Days before opening for Harry Styles at Wembley Stadium, Shania Twain filled a 200-capacity pub with country classics, a new single, and stories from her bar-playing youth.
Shania Twain’s Saturday night set at the Shacklewell Arms wasn’t a warm-up. It was a deliberate reversal. Next week, the Ontario singer opens twelve nights at Wembley Stadium as support on Harry Styles’ tour. But first, she walked onto a small stage in Dalston in a black mesh bodysuit and boots, greeted a sold-out crowd of 200, and told them, “Welcome to my very first time in a small bar… not ever! But since I was a child.”
The hour-and-fifteen-minute show traced an arc from that childhood to the present. Twain, backed by her five-piece band, framed her career as starting in bars long before her Nashville deal arrived in her late twenties. She aired her new single, “Dirty Rosie,” from the forthcoming album Little Miss Twain (due July 24), then moved into decades-old material. “Any Man of Mine,” she noted, “has a bit of attitude.” Three songs from 1997’s Come On Over followed—the title track, an acoustic “Still the One” led like a choir rehearsal, and a muscular “That Don’t Impress Me Much.”

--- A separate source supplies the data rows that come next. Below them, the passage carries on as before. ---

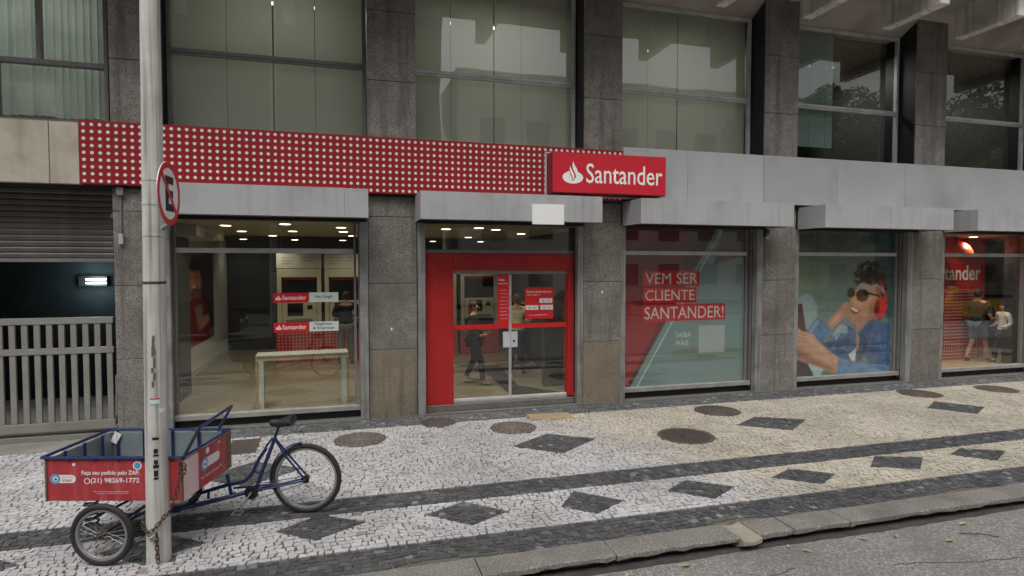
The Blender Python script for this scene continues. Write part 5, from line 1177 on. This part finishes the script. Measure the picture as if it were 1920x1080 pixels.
person((.04, 14.85, .122), PI, 'man in black jacket and olive trousers, back to the street, at the cash machine', 1.72, 'cloth_black', 'cloth_olive', armL=up, armR=upr)
person((2.5, 11.62, .122), 1.15, 'woman in dark clothes walking behind the left door leaf, brown handbag on her side', 1.64, 'cloth_dark', 'cloth_black', 'hair_brown', 'skin', 'shoe', stride=.2, long_hair=True, bag=True)
person((3.62, 12.4, .122), PI-.3, 'person in cream top and navy trousers behind the gap between the door leaves', 1.72, 'cloth_cream', 'cloth_navy', 'hair_brown', 'skin', 'shoe_dark', armL=up, armR=upr)
person((4.15, 13.6, .122), PI+.3, 'person in black clothes deep in the hall behind the right door leaf', 1.7, 'cloth_black', 'cloth_black', 'hair', 'skin_dark', 'shoe_dark')
person((15.12, 11.0, .122), 1.7, 'person in dark shirt and grey denim shorts, stand-in for walker mirrored in last window', 1.75, 'cloth_dark', 'denim', 'hair', 'skin', 'shoe_dark', stride=.24, sleeves=False, shorts=True)  # solid body set indoors in place of a passer-by reflected in the glass
person((15.42, 10.6, .122), -1.9, 'smaller person in a white top and jeans, stand-in for reflection in last window, right', 1.45, 'cloth_white', 'cloth_navy', 'hair', 'skin', 'shoe_dark', stride=.14)  # likewise a figure added inside where the pane mirrors someone in the street

# ------------------------------------------------------------------ litter
def leaf_mesh(l, w):
    n = 8; v = []; 
    for i in range(n+1):
        u = i/n; hw = w*math.sin(PI*min(1, u*1.02))**.8; z = .012*math.sin(u*PI)+.004
        v += [(l*(u-.5), -hw, z), (l*(u-.5), 0, z-.004), (l*(u-.5), hw, z+.003)]
    mb = MB(); mb.add(v, [(i*3+q, i*3+q+1, i*3+q+4, i*3+q+3) for i in range(n) for q in (0, 1)], True); return mb
for i, (x, y, l, w, rz, m_, lb) in enumerate(((1.58, 4.42, .10, .025, .3, 'leaf', 'pale green leaf lying on the asphalt near the kerb at the bottom edge'), (1.93, 4.36, .08, .02, 1.9, 'leaf', 'second small green leaf on the asphalt, right of the pole side'),
      (2.28, 4.46, .09, .02, .6, 'leaf_dry', 'yellowish leaf on the road close to the kerb'), (2.84, 4.47, .10, .026, 0, 'leaf', 'bright green leaf in the gutter left of the broken kerb piece'),
      (4.05, 4.40, .10, .02, -.9, 'leaf', 'long green leaf on the asphalt right of the broken kerb piece'), (4.75, 4.45, .09, .02, -.5, 'leaf', 'green leaf by the dark wet patch along the kerb'),
      (5.1, 4.42, .08, .02, 1.2, 'leaf_dry', 'dry cream leaf in the gutter'), (5.5, 4.2, .11, .02, -.2, 'leaf', 'narrow green leaf furthest out on the road'), (6.0, 4.45, .13, .03, .1, 'leaf_dry', 'large pale leaf in the gutter at the right'), (3.95, 4.52, .05, .02, .4, 'leaf_dry', 'scrap of dry leaf beside the broken kerb'))):
    o = leaf_mesh(l*.85, w*.7).build('fallen_leaf', M[m_]); o.location = (x, y, -.118); o.rotation_euler = (0, 0, rz); tag(o, lb, 'leaf', 'leaves along the gutter')
o = MB().tube([(-.17, 0, .005), (0, .01, .012), (.17, 0, .004)], .005, 6).build('twig', M['bark']); o.location = (5.9, 4.22, -.118); o.rotation_euler = (0, 0, -.5); tag(o, 'thin brown twig on the asphalt at the right', 'twig')

# ------------------------------------------------------------------ the other side of the street (seen mirrored in the glass)
MB().box(-60, 90, -13, -7.5, -.3, -.02).build('far_sidewalk', M['apron'], kind='structure')
def far_building(x0, x1, h, lb, col):
    t = empty('far_building', lb, 'building', ((x0+x1)/2, -17, 0)); w = (x1-x0)/2
    MB().box(-w, w, -6, 0, 0, h, .05).build('wall', col, t)
    n = int(2*w/3); pm = None
    for j in range(int(h/3.1)):
        for i in range(n):
            px, pz = -w+1.5+i*(2*w-1)/n, 1.1+j*3.1
            if pm is None: pm = MB().box(0, 1.6, -.0, .06, 0, 1.5, .01).build('window', M['far_glass'], t); pm.location = (px, .0, pz)
            else: inst(pm, t, (px, 0, pz))
far_building(-34, -12, 24, 'tall grey apartment house across the street, left', M['concrete']); far_building(-11, 6, 27, 'tall dark apartment house across the street, middle', M['granite_dark']); far_building(7, 30, 15, 'pale block across the street, right', M['far_wall']); far_building(31, 60, 12, 'grey block across the street, far right', M['concrete'])
def tree(x, y, h, r, lb, seed):
    rr = random.Random(seed); t = empty('street_tree', lb, 'tree', (x, y, 0), 0, 'trees across the street')
    MB().tube([(0, 0, 0), (.1, 0, h*.3), (0, .1, h*.55)], [.2, .15, .09], 10).build('trunk', M['bark'], t)
    lim = MB()
    for k in range(6): a_ = k*1.05; lim.tube([(0, .05, h*.42), (r*.4*math.cos(a_), r*.4*math.sin(a_), h*.6), (r*.75*math.cos(a_), r*.75*math.sin(a_), h*.75)], [.07, .045, .02], 6)
    lim.build('limbs', M['bark'], t); cr_ = MB(); cl = [(r*.7*rr.uniform(-1, 1), r*.7*rr.uniform(-1, 1), h*rr.uniform(.55, .95), r*rr.uniform(.25, .45)) for _ in range(16)]
    for k in range(15000):
        c = rr.choice(cl); d_ = Vector((rr.gauss(0, 1), rr.gauss(0, 1), rr.gauss(0, 1))).normalized()*c[3]*rr.uniform(.4, 1)**.5; p = Vector(c[:3])+d_; s = rr.uniform(.10, .21)
        u = Vector((rr.gauss(0, 1), rr.gauss(0, 1), rr.gauss(0, .6))).normalized(); w_ = u.orthogonal().normalized()
        cr_.add([p-u*s, p+w_*s*.4, p+u*s, p-w_*s*.4], [(0, 1, 2, 3)])
    me = bpy.data.meshes.new('crown'); me.from_pydata(cr_.v, [], cr_.f); put('crown', me, M['tree_leaf'], t)
for x, y, h, r, lb, s in ((28, -10, 12.6, 4.6, 'leafy tree across the street by the yellow taxi', 1), (46, -10.5, 13.2, 4.8, 'tallest leafy tree across the street, furthest right', 2), (37, -10.5, 13.6, 4.6, 'leafy tree across the street, second from the right', 3), (-14, -11, 8, 2.7, 'tree across the street at the left', 4)): tree(x, y, h, r, lb, s)
def car(x, y, paint, lb, cat='car', rz=0):
    t = empty('parked_car' if cat == 'car' else 'taxi', lb, cat, (x, y, -.12), rz)
    side_p = [(-2.1, .35), (-2.12, .62), (-1.95, .86), (-1.3, .93), (-.85, 1.36), (-.4, 1.45), (.55, 1.44), (1.25, 1.02), (1.95, .86), (2.12, .62), (2.08, .3), (1.7, .25), (-1.7, .25)]
    n = len(side_p); v = []
    for yy, sh in ((-.86, .0), (-.80, 1), (.80, 1), (.86, .0)):
        for px, pz in side_p: hi = pz > .95; v.append((px*(1 if not sh else .985), yy*(.78 if hi else 1), pz if not sh else pz+(.02 if hi else 0)))
    f = [(r_*n+i, r_*n+(i+1) % n, (r_+1)*n+(i+1) % n, (r_+1)*n+i) for r_ in range(3) for i in range(n)]+[tuple(range(n)), tuple(range(3*n, 4*n))[::-1]]
    mb = MB(); mb.add(v, f); mb.build('body', paint, t)
    for s in (-1, 1):
        g_ = MB(); g_.add([(px, s*yy, pz) for px, yy, pz in ((-1.12, .80, .97), (-.8, .69, 1.33), (-.05, .68, 1.38), (-.05, .80, .97))]+[(px, s*yy, pz) for px, yy, pz in ((.02, .80, .97), (.02, .68, 1.38), (.5, .68, 1.36), (1.1, .80, .98))], [(0, 1, 2, 3), (4, 5, 6, 7)]); g_.v = [(a_, b_+s*.03, c_) for a_, b_, c_ in g_.v]; g_.build('side_windows', M['car_glass'], t)
        for wx_ in (-1.3, 1.3):
            wh = MB().lathe([(.2, -.1), (.3, -.1), (.32, -.05), (.32, .05), (.3, .1), (.2, .1)], 24, Matrix.Translation((wx_, s*.78, .32)) @ Matrix.Rotation(PI/2, 4, 'X')).build('wheel', M['rubber'], t); MB().lathe([(.2, -.105), (.19, .0), (.2, .105)], 16, Matrix.Translation((wx_, s*.78, .32)) @ Matrix.Rotation(PI/2, 4, 'X')).build('hubcap', M['rim'], wh)
        MB().box(2.06, 2.13, s*.62-.14, s*.62+.14, .6, .72, .01).build('headlight', M['sign_white'], t)
    g_ = MB(); g_.add([(1.27, -.66, 1.03), (1.27, .66, 1.03), (.62, .6, 1.43), (.62, -.6, 1.43)], [(0, 1, 2, 3)]); g_.add([(-1.32, -.66, .96), (-1.32, .66, .96), (-.9, .6, 1.36), (-.9, -.6, 1.36)], [(0, 1, 2, 3)]); g_.v = [(a_+(.02 if a_ > 0 else -.02), b_, c_+.02) for a_, b_, c_ in g_.v]; g_.build('windscreens', M['car_glass'], t)
    if cat == 'taxi': MB().box(-.2, .2, -.1, .1, 1.47, 1.58, .02).build('roof_sign', M['sign_white'], t)
car(29.8, -6.4, M['car_yellow'], 'yellow taxi across the street, mirrored in the headphone poster window', 'taxi'); car(28.5, -1.9, M['car_yellow'], 'yellow taxi driving in the near lane, mirrored in the last window', 'taxi', .02)
car(11.0, -6.3, M['car_green'], 'pale green car parked across the street, mirrored in the door'); car(-5.6, -3.3, M['car_dark'], 'dark car on the road, mirrored in the first shop window')
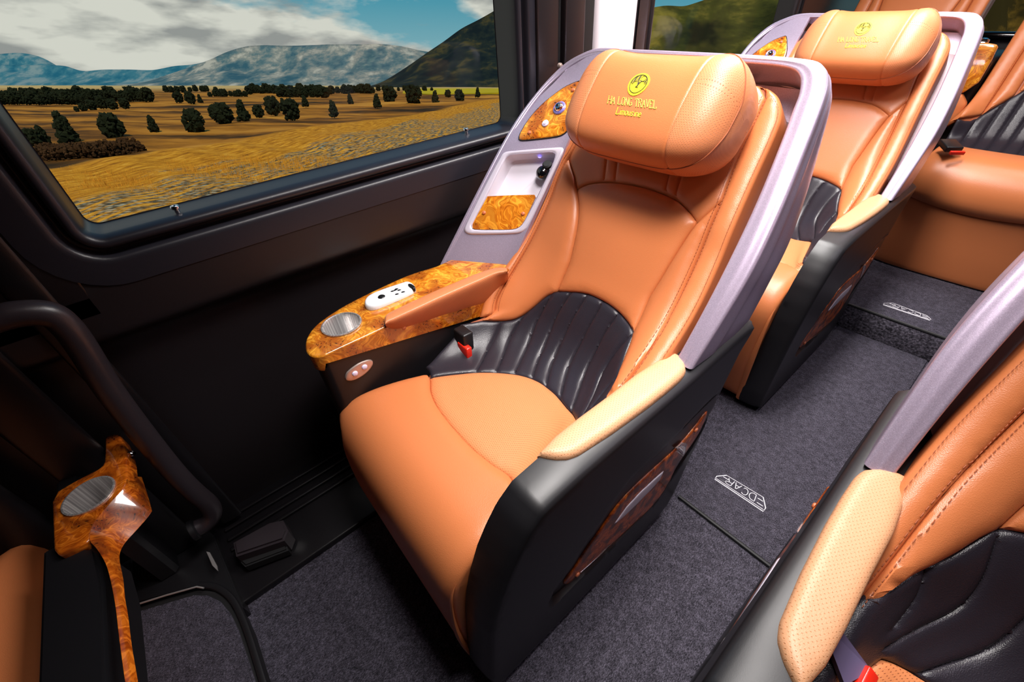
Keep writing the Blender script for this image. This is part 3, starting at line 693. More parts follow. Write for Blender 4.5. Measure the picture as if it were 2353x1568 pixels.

Twain handed decisions to the crowd later, pulling acapella phrases from shouted requests: “When,” “God Bless the Child,” “From This Moment On.” Though she once swore she’d never sing a cover after signing her contract, she broke that rule twice, calling Kenny Rogers’ “The Gambler” a tribute to “one of my Gods” and closing with “Cotton Eyed Joe.” She left them with a clear-eyed summary: “It took 52 years to get from Ontario to the UK, and I am just so happy to be here and be reliving some of my youth with all of you.”